EXERCISE REQUIREMENTS:
Scan the lines below for the word "this". Copy each line you find it in.

Records with scene code:
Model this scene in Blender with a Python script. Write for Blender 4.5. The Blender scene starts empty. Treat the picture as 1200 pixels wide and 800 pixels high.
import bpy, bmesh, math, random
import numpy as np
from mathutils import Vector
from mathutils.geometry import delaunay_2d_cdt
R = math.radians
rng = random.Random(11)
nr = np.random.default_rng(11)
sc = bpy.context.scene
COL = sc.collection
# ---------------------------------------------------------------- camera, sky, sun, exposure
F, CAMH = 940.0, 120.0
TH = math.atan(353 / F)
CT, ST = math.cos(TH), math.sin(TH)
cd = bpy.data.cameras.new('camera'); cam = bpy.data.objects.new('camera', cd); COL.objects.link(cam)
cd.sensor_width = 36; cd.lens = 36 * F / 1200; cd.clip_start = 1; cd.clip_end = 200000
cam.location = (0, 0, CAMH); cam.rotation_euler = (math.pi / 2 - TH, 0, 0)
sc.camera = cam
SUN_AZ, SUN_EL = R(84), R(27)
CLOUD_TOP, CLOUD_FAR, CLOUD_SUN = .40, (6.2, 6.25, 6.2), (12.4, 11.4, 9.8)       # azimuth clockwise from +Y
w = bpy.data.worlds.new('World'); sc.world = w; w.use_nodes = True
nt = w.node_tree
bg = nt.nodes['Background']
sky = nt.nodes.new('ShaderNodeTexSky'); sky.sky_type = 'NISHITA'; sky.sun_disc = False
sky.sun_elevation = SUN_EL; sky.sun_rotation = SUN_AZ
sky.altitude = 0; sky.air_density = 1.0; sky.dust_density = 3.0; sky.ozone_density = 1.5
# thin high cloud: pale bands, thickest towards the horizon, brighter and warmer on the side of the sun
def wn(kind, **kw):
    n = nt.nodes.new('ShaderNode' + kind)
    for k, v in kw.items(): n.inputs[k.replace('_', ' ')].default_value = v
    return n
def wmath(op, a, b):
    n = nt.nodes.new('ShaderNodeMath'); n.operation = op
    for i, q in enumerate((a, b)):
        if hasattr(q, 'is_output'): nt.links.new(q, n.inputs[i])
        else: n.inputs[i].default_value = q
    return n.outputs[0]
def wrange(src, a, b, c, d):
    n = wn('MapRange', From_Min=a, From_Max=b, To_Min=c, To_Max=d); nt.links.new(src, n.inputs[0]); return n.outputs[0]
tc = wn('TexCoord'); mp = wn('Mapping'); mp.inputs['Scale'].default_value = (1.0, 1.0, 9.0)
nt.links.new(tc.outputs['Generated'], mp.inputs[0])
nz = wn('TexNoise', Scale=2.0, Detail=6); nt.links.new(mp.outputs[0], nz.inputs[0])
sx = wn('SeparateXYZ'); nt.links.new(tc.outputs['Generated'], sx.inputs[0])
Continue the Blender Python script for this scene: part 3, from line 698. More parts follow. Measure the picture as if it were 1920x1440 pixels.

SOLUTION:
Model this scene in Blender with a Python script. Write for Blender 4.5. The Blender scene starts empty. Treat the picture as 1200 pixels wide and 800 pixels high.
Continue the Blender Python script for this scene: part 3, from line 698. More parts follow. Measure the picture as if it were 1920x1440 pixels.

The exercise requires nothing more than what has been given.